Even if we are not care-experienced or do not know anyone who is care-experienced, keeping the Promise impacts on all of us. Keeping the Promise, supporting families to stay together and moving towards prevention, rather than reaction, will have huge benefits not just for our children and young people, but for our entire country.
That is entirely in line with our tackling poverty agenda. A disproportionate number of children who live in care are in poverty. Equally, tackling poverty and supporting families to thrive will mean that fewer children will be unable to be looked after at home. The two approaches go hand in hand with one another.
In line with that, it is hugely important to tackle the stigma around care, which Gillian Mackay mentioned, and to have understanding and awareness of what care experience means.
As we move forward, we must continue to ensure that our actions have a real and lasting impact. To do that, we must continue to listen to the voices of our care-experienced community.
I feel very privileged when someone is brave enough to share their personal experience with me, in the hope that they can improve things for others.
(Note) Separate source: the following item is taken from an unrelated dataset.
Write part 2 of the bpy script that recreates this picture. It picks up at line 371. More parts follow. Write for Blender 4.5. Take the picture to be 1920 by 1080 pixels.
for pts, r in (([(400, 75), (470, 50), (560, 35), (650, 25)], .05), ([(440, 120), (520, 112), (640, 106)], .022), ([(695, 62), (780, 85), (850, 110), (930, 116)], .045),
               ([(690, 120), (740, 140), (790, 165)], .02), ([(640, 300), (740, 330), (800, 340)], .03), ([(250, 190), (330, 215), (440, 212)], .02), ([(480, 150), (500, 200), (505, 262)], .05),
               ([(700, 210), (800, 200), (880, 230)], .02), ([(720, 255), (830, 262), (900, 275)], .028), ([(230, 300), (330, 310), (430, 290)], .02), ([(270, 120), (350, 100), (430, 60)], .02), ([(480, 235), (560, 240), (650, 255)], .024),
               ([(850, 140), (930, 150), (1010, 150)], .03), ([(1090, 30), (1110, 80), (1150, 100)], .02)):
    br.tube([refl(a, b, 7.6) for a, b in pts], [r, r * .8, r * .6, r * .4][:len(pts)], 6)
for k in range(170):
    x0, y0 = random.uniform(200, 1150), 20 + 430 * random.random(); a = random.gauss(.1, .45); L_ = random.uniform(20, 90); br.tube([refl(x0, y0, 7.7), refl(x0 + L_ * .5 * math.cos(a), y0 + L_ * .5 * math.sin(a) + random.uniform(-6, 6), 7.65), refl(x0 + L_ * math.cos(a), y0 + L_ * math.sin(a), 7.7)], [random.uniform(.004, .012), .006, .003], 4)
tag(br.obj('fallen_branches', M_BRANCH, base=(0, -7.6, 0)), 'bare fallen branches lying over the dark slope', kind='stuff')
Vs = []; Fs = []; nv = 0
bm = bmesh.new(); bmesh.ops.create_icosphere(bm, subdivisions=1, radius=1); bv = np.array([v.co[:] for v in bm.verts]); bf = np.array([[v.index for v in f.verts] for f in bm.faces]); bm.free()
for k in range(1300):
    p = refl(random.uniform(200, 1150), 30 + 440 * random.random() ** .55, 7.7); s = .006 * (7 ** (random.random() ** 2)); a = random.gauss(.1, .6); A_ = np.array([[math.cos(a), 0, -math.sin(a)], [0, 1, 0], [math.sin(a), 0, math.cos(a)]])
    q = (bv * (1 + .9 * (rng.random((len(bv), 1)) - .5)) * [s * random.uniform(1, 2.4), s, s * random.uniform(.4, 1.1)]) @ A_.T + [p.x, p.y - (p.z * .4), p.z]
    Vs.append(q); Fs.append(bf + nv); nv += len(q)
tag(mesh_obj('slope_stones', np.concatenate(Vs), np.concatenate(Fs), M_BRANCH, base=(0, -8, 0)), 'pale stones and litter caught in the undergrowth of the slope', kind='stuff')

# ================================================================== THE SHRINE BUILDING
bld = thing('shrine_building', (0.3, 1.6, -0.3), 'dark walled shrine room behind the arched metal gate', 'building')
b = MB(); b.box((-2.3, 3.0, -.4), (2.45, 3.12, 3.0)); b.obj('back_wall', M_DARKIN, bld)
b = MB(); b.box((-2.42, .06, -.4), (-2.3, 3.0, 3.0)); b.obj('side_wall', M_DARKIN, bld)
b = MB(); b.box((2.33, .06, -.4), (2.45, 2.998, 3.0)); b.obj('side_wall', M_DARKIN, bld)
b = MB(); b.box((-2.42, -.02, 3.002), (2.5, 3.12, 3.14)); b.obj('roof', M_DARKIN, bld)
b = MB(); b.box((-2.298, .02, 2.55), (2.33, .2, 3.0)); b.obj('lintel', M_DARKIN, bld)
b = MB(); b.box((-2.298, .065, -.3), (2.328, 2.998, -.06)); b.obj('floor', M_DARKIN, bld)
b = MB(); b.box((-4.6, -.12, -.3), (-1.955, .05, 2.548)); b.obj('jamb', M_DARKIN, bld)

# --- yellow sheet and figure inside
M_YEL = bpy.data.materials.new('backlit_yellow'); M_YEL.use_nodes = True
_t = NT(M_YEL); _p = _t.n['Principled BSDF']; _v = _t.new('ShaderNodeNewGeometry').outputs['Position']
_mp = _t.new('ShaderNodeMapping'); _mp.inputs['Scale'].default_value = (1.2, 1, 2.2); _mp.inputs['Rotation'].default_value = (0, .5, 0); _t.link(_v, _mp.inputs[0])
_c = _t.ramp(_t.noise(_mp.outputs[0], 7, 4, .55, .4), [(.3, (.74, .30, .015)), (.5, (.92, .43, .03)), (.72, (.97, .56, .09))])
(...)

The basis of the Promise is that the voice, the individual and the group conversations are making a difference, which is why it is important to share something back.
When I became the Minister for Children, Young People and The Promise, I had no idea how much the role would mean to me. I got into politics because I want to change the world for the better, and I want an independent Scotland in which children grow up happy and families are free from poverty. I have previously highlighted some of my personal experiences growing up in a difficult background, but I think that it is appropriate to do so again to drive home the point.
My childhood was not easy. I was very young when my dad passed away. From far too early an age I saw the problems that drug and alcohol abuse can cause, and I witnessed domestic abuse from an early age. Something that I had not considered prior to my first day in this role was that, during periods of my life when I was not able to be cared for at home, I sometimes spent months at a time in an informal kinship care arrangement at my grandparents’ house. I am very thankful to have had them, and they are a massive part of why I am standing here today.
I do not say this for sympathy, and I do not pretend to understand every experience that children and young people face in Scotland—not by any means—however, members can be sure that, as someone who has lived through some extremely difficult experiences growing up, and who has experienced a sense of unbelonging, fear and disconnection, I am here to fight for all the children and young people across Scotland who face similar issues.
Doing this role every day and speaking about such issues regularly—whether with colleagues, care-experienced people or the third sector—has been very difficult, I will admit, and it has raised a lot of emotions that I thought I had dealt with. However, over and above that, the trauma has driven me to work as hard as I possibly can to facilitate change for those who need it most. Keeping the Promise is a priority for this Government, but it is a personal commitment of mine to do everything in my power to improve the lives of care-experienced children and young people, to tackle poverty and to work towards our having a country that supports families to stay together and to be happy.
I look forward to working with all children and young people, care-experienced people, colleagues, third sector organisations and other stakeholders to ensure that our vision to keep the Promise remains laser focused. I give members my assurance that I will remain committed to driving forward that change.
I finish by urging members to use today’s decision time to reaffirm our commitment across the Parliament to keep the Promise. [Applause.]
That concludes the debate on keeping the Promise.